In fact, more than a century later, Feuersnot had yet to catch on, but Strauss’s comment certainly showed his attitude toward scandal. After all, his next opera would be based on a play that wasn’t even allowed on the English stage.
Using Hedwig Lachmann’s German translation of Oscar Wilde’s play, Strauss began serious work on Salome in 1903. He made a number of cuts to the play eliminating subplots and minor characters. In 1904, he continued work while on tour of the United States. Back home, he played excerpts for his father. “My God, what nervous music,” said the old man. “It’s as if one’s pants were full of maybugs.” Richard finished Salome in Berlin during the summer of 1905, three weeks after his father had died.
Reflecting the emotional power of the story, the role of Salome is demanding and particularly difficult to cast. The part calls for a singer with the stamina and voltage of a dramatic soprano (think Isolde or Brünnhilde), but with a lightness that befits the teenaged character. And then there’s the “Dance of the Seven Veils” — the singer must be able to infuse this ten-minute striptease with a potency that justifies just about everything else that happens dramatically.

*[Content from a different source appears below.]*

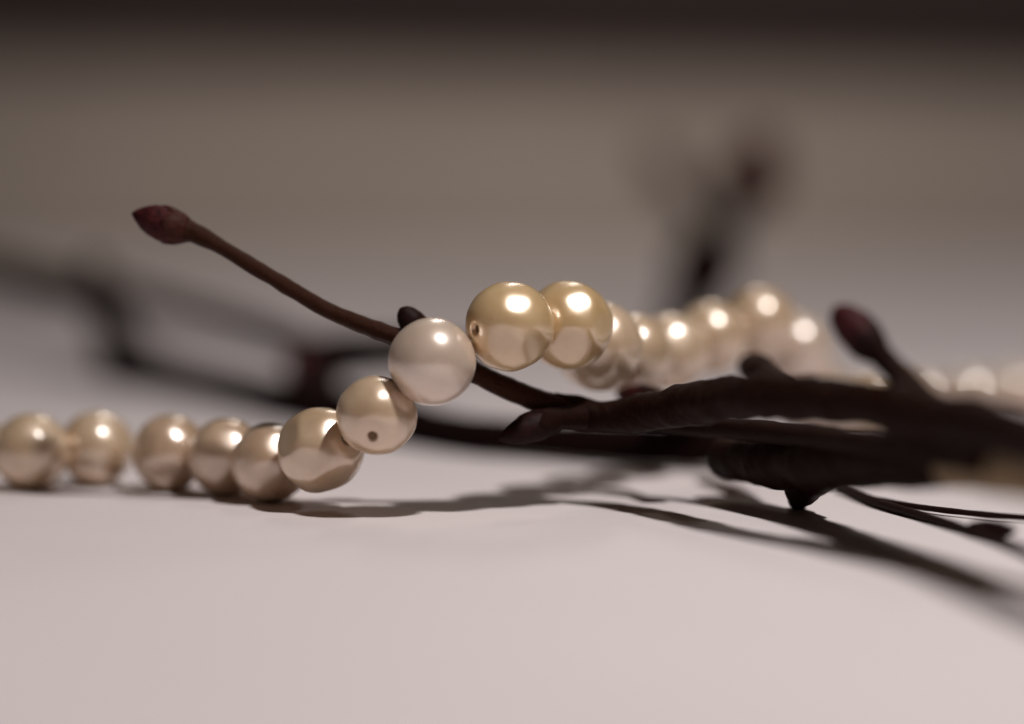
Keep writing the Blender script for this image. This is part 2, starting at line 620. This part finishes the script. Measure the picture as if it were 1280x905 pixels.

Salome received its premiere in Dresden at the end of 1905. Reportedly, there were 38 curtain calls. Within two years, Salome saw some fifty other productions, and Strauss quickly became a wealthy man. In New York City, Salome was given two public showings in 1907 by The Metropolitan Opera before it was banned. The detractors, headed by the daughter of the powerful board member J.P. Morgan, attempted to enlist the help of English composer Edward Elgar. Elgar refused, stating that “[Strauss is] the greatest genius of the age.” While in 1909, Oscar Hammerstein’s opera house staged a production in New York and a touring company from Chicago brought the production back to the city in subsequent years, the Met’s ban on Salome remained in place until 1934.